- Mirriad Advertising
- 01 May 2025 13:44:13

Source: Sharecast
The AIM-traded firm’s announcement followed the collapse of advanced takeover discussions that had been ongoing for four months and were terminated on 30 April.
Mirriad, which specialises in in-content advertising and virtual product placement, reported revenue of just over £80,000 for the first quarter of 2025, down from over £1m for the full 2024 year.
The figure was slightly below board expectations, and reflected both seasonal trends and the impact of a strategic shift toward higher-value, scalable sales opportunities.
Mirriad attributed additional revenue weakness to ongoing macroeconomic volatility in the US, which led to campaign delays and budget cuts in key verticals.
As of 31 March, the company held £2.7m in cash, down from £4.8m at the end of 2024.
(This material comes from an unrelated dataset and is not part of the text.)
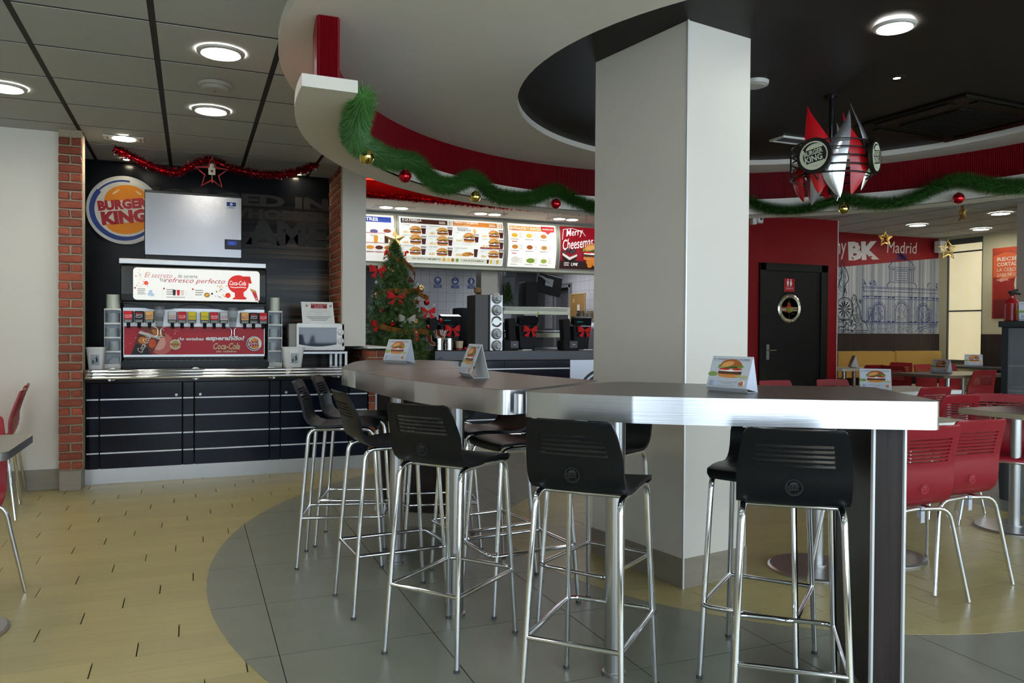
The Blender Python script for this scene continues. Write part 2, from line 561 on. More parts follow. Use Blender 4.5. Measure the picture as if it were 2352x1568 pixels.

With a monthly gross cash burn of between £0.65m and £0.68m, Mirriad’s current funding was insufficient to sustain operations beyond the near term.
The board said it was urgently exploring options to raise capital through an equity placing or other means, but cautioned that there was no certainty that such efforts would succeed.
In the absence of new funding, the directors said they could be required to begin administration proceedings to protect creditor interests, which would likely result in a suspension of the company’s shares.
It said it would provide further updates as the situation developed.
At 1320 BST, shares in Mirriad Advertising were down 84.71% at 0.05p.